"Succumbing to scandal."
I stop reading right there.
DeLay's 14 minute taped statement will air this morning.
"Succumbing to scandal."
I stop reading right there.
DeLay's 14 minute taped statement will air this morning.
< snip >
"Tom DeLay's decision to leave Congress is just the latest piece of evidence that the Republican Party is a party in disarray, a party out of ideas and out of energy," said Bill Burton, a spokesman for the Democratic Congressional Campaign Committee.
A formal announcement of DeLay's plans was expected Tuesday at a news conference in Houston.
DeLay is under indictment in Texas as part of an investigation into the allegedly illegal use of funds for state legislative races.
Separately, the Texan's ties with lobbyist Jack Abramoff caused him to formally surrender his post as majority leader in January, within days after the lobbyist entered into a plea bargain as part of a federal congressional corruption probe.
More recently, former DeLay aide Tony Rudy said he had conspired with Abramoff and others to corrupt public officials, and he promised to help the broad federal investigation of bribery and lobbying fraud that already has resulted in three convictions.
Neither Rudy, Abramoff nor anyone else connected with the investigation has publicly accused DeLay of breaking the law, but Rudy confessed that he had taken actions while working in the majority leader's office that were illegal.
DeLay has consistently denied all wrongdoing, and he capped a triumph in a contested GOP primary earlier this year with a vow to win re-election.
In an interview Monday with The Galveston County Daily News in Texas, DeLay said his change of mind was based partly on a poll taken after the March Republican primary that showed him only narrowly ahead of Democrat Nick Lampson.
"Even though I thought I could win, it was a little too risky," the paper quoted him as saying.
In a separate interview with Time Magazine, DeLay says he plans to make his Virginia condominium his primary residence, a step that will disqualify him from the ballot in Texas and permit GOP officials there to field a replacement candidate. "I can do more on the outside of the House than I can on the inside right now.

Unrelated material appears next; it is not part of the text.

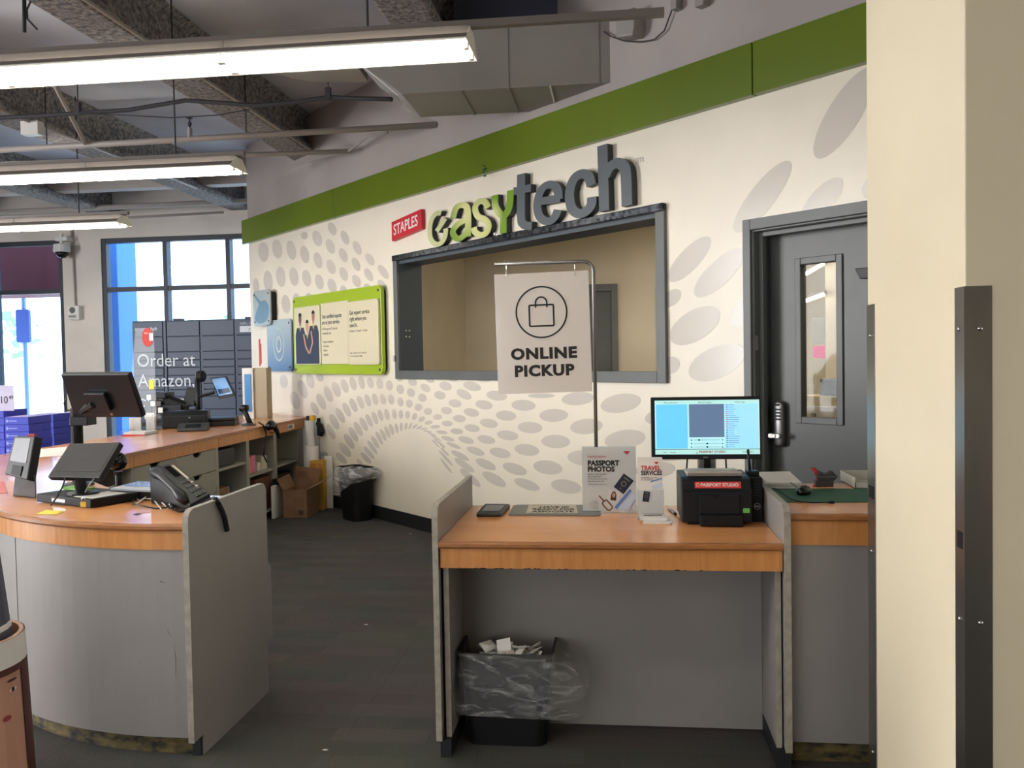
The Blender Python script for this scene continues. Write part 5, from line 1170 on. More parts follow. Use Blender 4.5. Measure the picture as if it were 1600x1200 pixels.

I want to continue to fight for the conservative cause. I want to continue to work for a Republican majority," DeLay told the magazine for its online edition.
It was not clear Monday night whether Texas Gov. Rick Perry would call a special election to fill out the unexpired portion of DeLay's term, or whether the seat would remain vacant until it is filled in November.
Either way, DeLay's concern about the potential loss of a Houston-area seat long in Republican hands reflected a deeper worry among GOP strategists. After a dozen years in the majority, they face a strong challenge from Democrats this fall, at a time when President Bush's public support is sagging, and when the Abramoff scandal has helped send congressional approval ratings tumbling.
Until scandal sent him to the sidelines, DeLay had held leadership posts since the Republicans won control of the House in a 1994 landslide. At first, he had to muscle his way to the table, defeating then-Speaker Newt Gingrich's handpicked candidate to become whip.
But DeLay quickly established himself as a forceful presence earning a nickname as "The Hammer" and he easily became majority leader when the spot opened up.
He sat at the nexus of legislation, lobbying, political campaigns and money.
And while he was a conservative, he raised millions of dollars for the campaigns of fellow House Republicans regardless of their ideology, earning their gratitude in the process.
He supported tax cuts, limits on abortions, looser government regulation of business and other items on the conservative agenda, and he rarely backed down.
DeLay was the driving force behind President Clinton's impeachment in 1999, weeks after Republicans lost seats at the polls in a campaign in which they tried to make an issue of Clinton's personal behavior.
His trademark aggressiveness helped trigger his downfall, when he led a drive to redraw Texas' congressional district boundaries to increase the number of seats in GOP hands.
The gambit succeeded, but DeLay was soon caught up in an investigation involving the use of corporate funds in the campaigns of legislators who had participated in the redistricting.
He attacked prosecutor Ronnie Earle as an "unabashed partisan zealot," and said numerous times he hoped to clear himself of the charges quickly and renew his claim to the majority leader's office.
The trial has yet to begin.
I wish that he hadn't resigned. This is only going to hurt Republicans.
IN OTHER NEWS....Sen. Robert Byrd, former Ku Klux Klan member, does NOT plan to retire.
Oh well...
Post his name beside names like Preston Tucker, whom wicked and lying men attempted to destroy or succeeded in destroying. I pray Tom Delay is in the former category and that the wicked men join the other wicked men from the last century.
The RATS ALWAYS, ALWAYS, ALWAYS accuse their opponents of what they are.
Second, if true, he bloody well could have done this before the primaries!
as much as i hate to see him go, he still part of what's wrong with this country. career politicians. if we had term limits, we might lose those like delay, but we'd also be rid of those like kerry, teddy, pelosi.. etc. the country would run alot smoother if we didn't have people sitting for 20-40 years trying over and over to force the same bills into law that shouldn't be there in the first place.
Maybe we should start a betting pool. Who will the left pick to demonize next?